42 O original da carta leva a data do 12 de junho. É manifestamente um erro. Na carta precedente (no18, de 30 de maio), o Sr. LP menciona a data do 18 de junho para uma missa celebrada em memória da falecida. Alude de novo a isso, na presente carta, usando o passado: “no dia 18, uma missa foi celebrada...”. Essa data do 18 de junho é confirmada por uma carta dirigida a V. Pavie pela Sra. Hugo: “Irei, Senhor, à missa no dia 18 de junho...” (V. Pavie, sa jeunesse...p. 124). Convém, portanto, datar esta carta 19, do mês de julho.

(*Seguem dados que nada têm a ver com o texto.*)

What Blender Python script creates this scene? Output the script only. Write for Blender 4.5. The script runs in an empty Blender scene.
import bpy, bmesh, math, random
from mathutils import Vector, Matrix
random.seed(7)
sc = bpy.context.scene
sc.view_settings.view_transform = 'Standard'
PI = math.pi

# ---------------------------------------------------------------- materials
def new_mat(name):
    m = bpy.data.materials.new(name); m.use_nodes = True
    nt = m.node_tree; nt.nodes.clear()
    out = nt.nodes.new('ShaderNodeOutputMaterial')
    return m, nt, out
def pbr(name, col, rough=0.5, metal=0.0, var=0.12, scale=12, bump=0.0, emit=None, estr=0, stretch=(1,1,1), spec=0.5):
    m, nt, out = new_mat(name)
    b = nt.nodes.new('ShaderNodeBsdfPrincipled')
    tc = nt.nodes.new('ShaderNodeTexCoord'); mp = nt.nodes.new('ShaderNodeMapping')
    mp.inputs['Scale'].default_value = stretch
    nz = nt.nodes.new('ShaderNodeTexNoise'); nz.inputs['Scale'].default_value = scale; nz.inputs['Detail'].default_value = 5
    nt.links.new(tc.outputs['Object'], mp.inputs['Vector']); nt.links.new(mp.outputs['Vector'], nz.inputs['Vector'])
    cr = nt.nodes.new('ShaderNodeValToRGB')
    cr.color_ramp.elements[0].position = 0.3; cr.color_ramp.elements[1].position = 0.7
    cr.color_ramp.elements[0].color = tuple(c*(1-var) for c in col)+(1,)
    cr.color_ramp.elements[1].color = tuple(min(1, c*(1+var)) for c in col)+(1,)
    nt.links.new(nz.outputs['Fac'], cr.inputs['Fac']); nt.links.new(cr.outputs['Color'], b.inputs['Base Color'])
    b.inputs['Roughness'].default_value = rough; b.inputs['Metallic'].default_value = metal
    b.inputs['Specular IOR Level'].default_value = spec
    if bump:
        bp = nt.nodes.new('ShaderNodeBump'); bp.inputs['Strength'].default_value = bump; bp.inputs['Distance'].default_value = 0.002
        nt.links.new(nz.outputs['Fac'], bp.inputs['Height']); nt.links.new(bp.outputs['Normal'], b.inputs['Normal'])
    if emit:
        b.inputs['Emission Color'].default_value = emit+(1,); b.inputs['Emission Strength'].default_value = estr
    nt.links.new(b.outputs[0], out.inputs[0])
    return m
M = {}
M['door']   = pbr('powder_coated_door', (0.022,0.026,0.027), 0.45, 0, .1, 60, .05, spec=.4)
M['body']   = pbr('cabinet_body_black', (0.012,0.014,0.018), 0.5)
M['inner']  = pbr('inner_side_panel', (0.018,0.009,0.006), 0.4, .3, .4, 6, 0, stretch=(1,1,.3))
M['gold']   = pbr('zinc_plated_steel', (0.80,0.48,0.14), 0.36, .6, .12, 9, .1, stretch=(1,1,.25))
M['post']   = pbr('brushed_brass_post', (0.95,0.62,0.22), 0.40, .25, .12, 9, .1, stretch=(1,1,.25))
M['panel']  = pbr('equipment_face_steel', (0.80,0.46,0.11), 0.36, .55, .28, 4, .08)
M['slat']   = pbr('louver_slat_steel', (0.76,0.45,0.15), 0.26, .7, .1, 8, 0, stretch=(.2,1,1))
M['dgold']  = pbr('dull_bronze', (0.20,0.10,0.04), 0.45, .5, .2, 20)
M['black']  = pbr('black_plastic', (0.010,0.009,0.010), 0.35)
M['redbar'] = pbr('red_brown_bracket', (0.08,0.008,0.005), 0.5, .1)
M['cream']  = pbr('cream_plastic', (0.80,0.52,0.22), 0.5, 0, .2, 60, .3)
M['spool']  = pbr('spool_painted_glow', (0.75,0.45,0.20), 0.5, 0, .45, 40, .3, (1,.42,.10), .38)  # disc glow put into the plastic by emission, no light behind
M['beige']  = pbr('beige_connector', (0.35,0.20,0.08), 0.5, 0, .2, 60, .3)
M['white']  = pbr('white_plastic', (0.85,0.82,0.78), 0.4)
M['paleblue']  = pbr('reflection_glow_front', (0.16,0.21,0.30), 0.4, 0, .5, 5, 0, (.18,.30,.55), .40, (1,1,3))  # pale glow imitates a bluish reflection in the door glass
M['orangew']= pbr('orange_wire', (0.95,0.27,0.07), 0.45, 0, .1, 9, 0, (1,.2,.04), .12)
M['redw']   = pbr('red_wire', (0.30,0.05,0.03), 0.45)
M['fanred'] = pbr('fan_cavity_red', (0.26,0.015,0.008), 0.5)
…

43 De setembro de 1823 até fevereiro de 1825, o Sr. LP ensinou no Collège Royal de Lisieux. (Positio, p. 26-27)



44 Casanova, (1725-1798), aventureiro italiano, célebre por seus Mémoires.



45 É freqüentando o salão literário de Montalembert que o Sr. LP tinha conhecido Frédéric Ozanam (1813-1853). Jovem estudante de direito de 20 anos, Ozanam acabava de fundar, no dia 23 de abril de 1833, com cinco de seus amigos, a Conferência de caridade, sob o impulso de Emmanuel Bailly e da Irmã Rosalie, filha da Caridade. No dia 4 de fevereiro de 1834, a Conferência tomará o nome de Conferência de São Vicente de Paulo. A única carta conhecida do Sr. LP a Ozanam tem a data do 11 de abril de 1838 (cf. infra, carta 75-1).



46 Desde a sua volta a Angers em 1832, Victor Pavie tinha fundado, segundo o modelo do círculo literário o “Cénacle”, animado por V. Hugo, seu próprio cenáculo. Desse cenáculo saiu La Gerbe, onde se publicarão cada ano a prose e os versos de jovens escritores em potência.



47 Publicada de 1831 a 1834, difundia as idéias de Lamennais. Era impressa na gráfica de Emmanuel Bailly.